Crime, a collection of short stories by German criminal defense lawyer Ferdinand von Schirach, is a crystalline compendium of crime, laying out in wholly readable prose the whys and wherefores of robbery, assault, and murder.  Von Schirach renders the motivation comprehensible while leaving the crimes mostly reprehensible. He is not offering excuses; he is offering explanations, and by putting a human face on crime, von Schirach forces us to see ourselves and what we might do if our luck turned, or if we’d never had any to start with.

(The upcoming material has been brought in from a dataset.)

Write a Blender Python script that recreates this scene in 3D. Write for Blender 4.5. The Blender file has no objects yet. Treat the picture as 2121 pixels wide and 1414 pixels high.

Crime is not a book for those seeking gruesome details or spine-chilling suspense.  The narrator of the stories — a nameless defense attorney brought in to advise — is omniscient in observations but reticent in titillation: the crimes are presented only peripherally in terms of actual physical detail, leaving at center stage the internal workings of desire, logic, guilt, and absolution.  We learn what humans are capable of, whether due to past abuse, lost dreams, bad luck, mental illness, or simple desperation, and we understand.  There are some happy endings to the cases represented and some sad outcomes but what all the stories share is sensitivity to the subject, acuity in observation and reporting, and satisfaction in conclusion.  Von Schirach is an original voice, a new speaker for the law-breakers, and a wise witness to the potential within all of us to commit an act of criminality.

Crime was translated from German by Carol Janeway.